- [Aim] Retype only what runs from the first line of the listing to the line holding "mm.obj('large_black_pipes')", both included. Do not retype the pictures.

(Extracted data entries)
*****
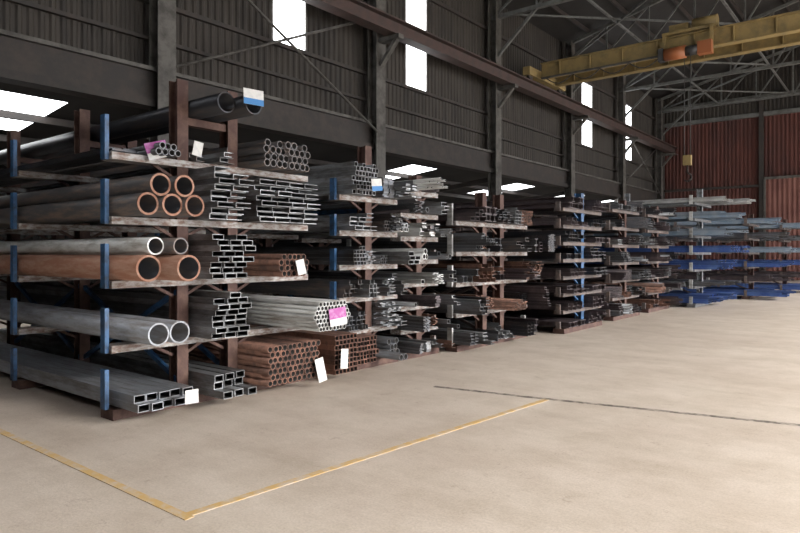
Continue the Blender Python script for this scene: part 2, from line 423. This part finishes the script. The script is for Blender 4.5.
stock('box_section_stack','box',3.84,4.27,1.33+e,.52,-5.5,'galv',jit=.1,size=(.14,.058),keep=.6)
stock('rusty_tube_bundle','round',4.55,5.1,1.33+e,.31,-5.4,'rust',jit=.012,size=.036,hexb=True)
mixed('steel_section_stack',5.14,5.46,1.33+e,.2,-5.75,['steel','galv'],.1,(1,2))
mm=MB()
for yy,row,j in ((3.11,0,0),(3.33,0,.05),(3.54,0,.1),(3.22,1,0.03),(3.44,1,.08)):
    mm.tube(-11.8+j,-5.505+j,yy,1.95+e+.108+row*.186,.106,.088,'dpipe',30,'black')  # inside shade painted with the black material
    mm.tube(-5.505+j,-5.495+j,yy,1.95+e+.108+row*.186,.1065,.086,'rustp',30,'rust')
mm.obj('large_weathered_pipes')
stock('channel_section_stack','channel',3.84,4.27,1.95+e,.54,-5.5,'galv',jit=.1,size=(.2,.06),keep=.6)
stock('channel_section_stack','channel',4.50,5.4,1.95+e,.50,-5.6,'galv',jit=.1,size=(.22,.06),keep=.6)
stock('steel_tube_bundle','round',3.3,3.64,2.57+e,.18,-5.75,'steel',jit=.02,size=.035)
stock('steel_flat_stack','flat',3.0,3.27,2.57+e,.06,-6.05,'black',jit=.1,size=(.13,.02))
stock('steel_tube_bundle','round',4.5,5.3,2.57+e,.40,-5.6,'dpipe',jit=.03,size=.045,keep=.7)
mixed('steel_section_stack',3.84,4.27,2.57+e,.26,-5.7,['steel','dpipe','galv'],.1,(2,3),('angle','round','channel'))
mm=MB()
for x in (-6.0,-8.2,-10.4): mm.box(x-.05,x+.05,3.81,4.30,2.96,3.04,'col')
mm.obj('rack_tie')
mm=MB()
mm.tube(-11.8,-5.45,3.945,3.042+.11,.108,.094,'black',30); mm.tube(-11.8,-5.3,4.175,3.042+.11,.108,.094,'black',30)
mm.obj('large_black_pipes')

# ---- rack 2
L2=[.12,.56,1.0,1.44,1.9,2.38]
rack([-5.95,-8.1,-10.3],[6.62],(6.02,7.24),L2,3.1,stops=[6.0],sh=.22,stopk='bpost')
gm=['steel','galv','galv','steel','lgalv','dpipe']
stock('steel_section_stack','box',6.06,6.50,.122,.36,-5.6,'rust',jit=.03,size=(.06,.06))
stock('steel_section_stack','box',6.06,6.50,2.382,.46,-5.62,'galv',jit=.05,size=(.06,.06),keep=.7)
for i,z in enumerate(L2):
    if 0<i<5: mixed('steel_section_stack',6.04,6.52,z+e,.36,-5.6,gm,.15,(1,2))
    mixed('steel_section_stack',6.71,7.22,z+e,.34,-5.6,gm,.22,(2,3))
# ---- rack 3 (small sections, ragged ends)
L3=[.12,.45,.8,1.15,1.5,1.85,2.2,2.55]
rack([-5.95,-8.1,-10.3],[7.8],(7.32,8.28),L3,2.8,stops=[8.28],sh=.15,stopk='arm')
for i,z in enumerate(L3):
    for a,c2 in ((7.34,7.70),(7.90,8.24)):
        mixed('small_section_stack',a,c2,z+e,.23,-5.6,['lgalv','galv','steel','plum','steel','rust' if i<2 else 'dpipe'],.28,(2,3))
# ---- rack 4 white stops
L4=[.12,.62,1.12,1.62,2.12]
rack([-5.75,-8,-10.2],[9.42,10.02],(8.5,10.95),L4,2.65,stops=[8.48,10.97],sh=.28,stopk='lgalv')
for i,z in enumerate(L4):
    for a,c2,pp in ((8.52,9.32,(2,4)),(9.5,9.94,(1,2)),(10.12,10.92,(2,4))):
        mixed('steel_section_stack',a,c2,z+e,.36,-5.35,['steel','plum','black','plum','steel','rust','dpipe','plum' if i in(2,3) else 'galv'],.28,pp,('box','angle','channel','flat','round','ibeam'))
# ---- rack 5 dark primer stacks
L5=[.12+.34*i for i in range(8)]
rack([-5.35,-7.7,-9.9],[12.7],(11.7,13.7),L5,2.85,stops=[11.68,13.72],sh=.12,stopk='armd',armk='armd',colk='bpost')
for i,z in enumerate(L5):
    for a,c2 in ((11.75,12.58),(12.82,13.65)):
        kd=random.choice(['channel','angle','ibeam']); sz={'angle':(.12,.075),'channel':(.14,.075),'ibeam':(.16,.11)}[kd]
        stock('dark_section_stack',kd,a,c2,z+e,random.choice([.15,.23]),-5.12,random.choice(['plum','plum','black','rust' if i==0 else 'plum','plum']),jit=.1,size=sz,keep=.8)
L5b=[.12+.42*i for i in range(7)]
for yc in (15.6,18.2):
    rack([-5.45,-7.7,-9.9],[yc],(yc-.95,yc+.95),L5b,2.9,stops=[yc-.97,yc+.97],sh=.15,stopk='armd',armk='armd')
    for i,z in enumerate(L5b):
        for a,c2 in ((yc-.92,yc-.1),(yc+.1,yc+.92)):
            mixed('steel_section_stack',a,c2,z+e,.30,-5.15,['plum','steel','plum','black','galv','rust' if i<2 else 'steel'],.2,(2,3),('box','angle','channel','ibeam','round'))
# ---- rack 6 blue stock
L6=[.12,.62,1.12,1.62,2.12,2.62,3.1]
rack([-4.9,-7.1,-9.3],[20.8],(19.8,21.8),L6,3.55,stops=[19.78,21.82],sh=.2,stopk='lgalv',colk='galv',armk='galv',feet='galv')
ck=['blue','steel','blue','blue','lblue','lblue','lgalv']
for i,z in enumerate(L6):
    for a,c2 in ((19.85,20.68),(20.92,21.75)):
        kd='box' if i<5 else 'angle'
        stock('blue_section_stack',kd,a,c2,z+e,[.27,.14,.27,.2,.2,.2,.15][i],-4.0+random.uniform(-.4,.2),ck[i],L=6.6,jit=.3,size=(.13,.065),keep=.7)
for yc,xf in ((25.5,-3.4),(30.5,-3.0)):
    rack([xf-.9,xf-3.2,xf-5.5],[yc],(yc-1,yc+1),L6[:6],3.0,stops=[yc-1.02,yc+1.02],sh=.2,stopk='armd',colk='col',armk='armd')
    for i,z in enumerate(L6[:6]):
        for a,c2 in ((yc-.95,yc-.12),(yc+.12,yc+.95)):
            stock('blue_section_stack',random.choice(['box','channel']),a,c2,z+e,.2,xf+random.uniform(-.2,.5),['blue','plum','blue','lblue','steel','lblue'][i],L=6.6,jit=.3,size=(.13,.065),keep=.7)

# ------------------------------------------------------------------ label tags
def tag(x,y,z,w,h,k1,k2,tilt=0):
    m=MB(); t=.004
    m.box(0,t,-w/2,w/2,-h/2,h/2,k1)
    m.box(t,t+.001,-w*.5,w*.5,-h/2,-h*.1,k2)
    o=m.obj('label_tag'); o.location=(x,y,z); o.rotation_euler=(tilt,-.05,-.15)
tag(-5.84,3.40,2.63,.22,.17,'mag','paper',.3)
tag(-5.62,3.72,2.66,.10,.15,'paper','paper',-.2)
tag(-5.22,4.11,3.2,.23,.16,'paper','tblue',0)
tag(-5.33,4.86,1.44,.11,.17,'paper','paper',.2)
tag(-5.08,5.2,.87,.24,.20,'mag','paper',.1)
tag(-5.38,5.22,.22,.12,.28,'paper','paper',.2)
tag(-5.38,5.62,.30,.11,.24,'paper','paper',-.1)
tag(-5.44,6.3,2.5,.18,.16,'paper','tblue',.1)
tag(-5.31,3.45,.23,.13,.13,'paper','paper',0)

# ------------------------------------------------------------------ light
w=bpy.data.worlds.new('sky'); S.world=w; w.use_nodes=True
bg=w.node_tree.nodes['Background']; bg.inputs['Color'].default_value=(.98,.98,1.0,1); bg.inputs['Strength'].default_value=5
sd=bpy.data.lights.new('sun','SUN'); sd.energy=14; sd.angle=math.radians(36); sd.color=(1,.955,.90)
so=bpy.data.objects.new('sun',sd); COL.objects.link(so)
el=math.radians(32); az=math.radians(20)
d=Vector((math.cos(el)*math.cos(az),math.cos(el)*math.sin(az),math.sin(el)))
so.rotation_euler=d.to_track_quat('Z','Y').to_euler(); so.location=d*40

# ------------------------------------------------------------------ camera
cd=bpy.data.cameras.new('camera'); cd.sensor_width=36; cd.lens=28.35; cd.shift_y=-13.5/800; cd.clip_end=300
co=bpy.data.objects.new('camera',cd); COL.objects.link(co)
co.location=(0,0,1.6); co.rotation_euler=(math.radians(90),0,math.radians(38.7))
S.camera=co
S.view_settings.view_transform='Standard'
S.view_settings.exposure=0.5
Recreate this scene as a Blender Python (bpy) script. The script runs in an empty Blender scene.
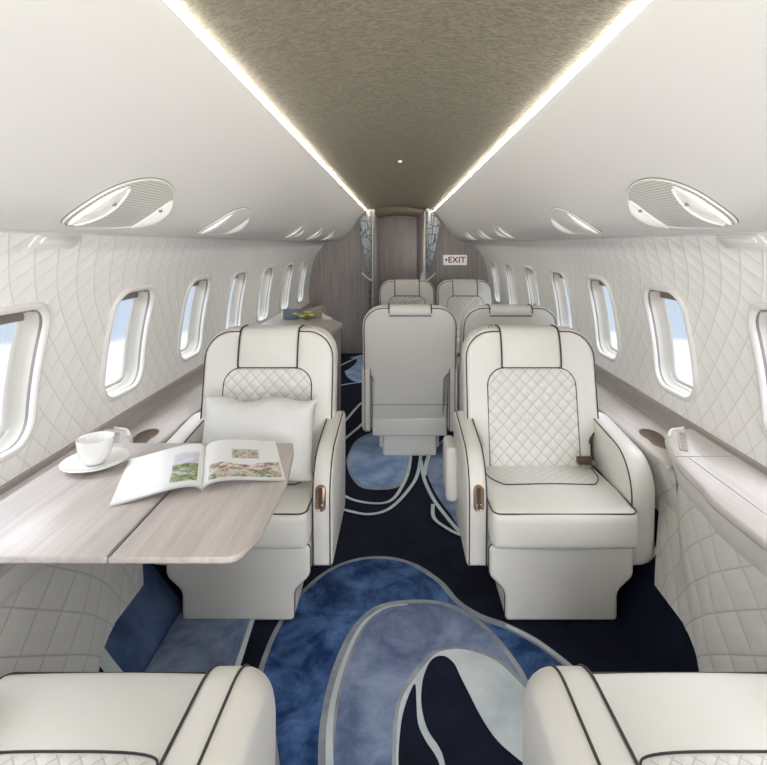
*****
- [Finished exercise]
Continue the Blender Python script for this scene: part 2, from line 423. This part finishes the script. The script is for Blender 4.5.
stock('box_section_stack','box',3.84,4.27,1.33+e,.52,-5.5,'galv',jit=.1,size=(.14,.058),keep=.6)
stock('rusty_tube_bundle','round',4.55,5.1,1.33+e,.31,-5.4,'rust',jit=.012,size=.036,hexb=True)
mixed('steel_section_stack',5.14,5.46,1.33+e,.2,-5.75,['steel','galv'],.1,(1,2))
mm=MB()
for yy,row,j in ((3.11,0,0),(3.33,0,.05),(3.54,0,.1),(3.22,1,0.03),(3.44,1,.08)):
    mm.tube(-11.8+j,-5.505+j,yy,1.95+e+.108+row*.186,.106,.088,'dpipe',30,'black')  # inside shade painted with the black material
    mm.tube(-5.505+j,-5.495+j,yy,1.95+e+.108+row*.186,.1065,.086,'rustp',30,'rust')
mm.obj('large_weathered_pipes')
stock('channel_section_stack','channel',3.84,4.27,1.95+e,.54,-5.5,'galv',jit=.1,size=(.2,.06),keep=.6)
stock('channel_section_stack','channel',4.50,5.4,1.95+e,.50,-5.6,'galv',jit=.1,size=(.22,.06),keep=.6)
stock('steel_tube_bundle','round',3.3,3.64,2.57+e,.18,-5.75,'steel',jit=.02,size=.035)
stock('steel_flat_stack','flat',3.0,3.27,2.57+e,.06,-6.05,'black',jit=.1,size=(.13,.02))
stock('steel_tube_bundle','round',4.5,5.3,2.57+e,.40,-5.6,'dpipe',jit=.03,size=.045,keep=.7)
mixed('steel_section_stack',3.84,4.27,2.57+e,.26,-5.7,['steel','dpipe','galv'],.1,(2,3),('angle','round','channel'))
mm=MB()
for x in (-6.0,-8.2,-10.4): mm.box(x-.05,x+.05,3.81,4.30,2.96,3.04,'col')
mm.obj('rack_tie')
mm=MB()
mm.tube(-11.8,-5.45,3.945,3.042+.11,.108,.094,'black',30); mm.tube(-11.8,-5.3,4.175,3.042+.11,.108,.094,'black',30)
mm.obj('large_black_pipes')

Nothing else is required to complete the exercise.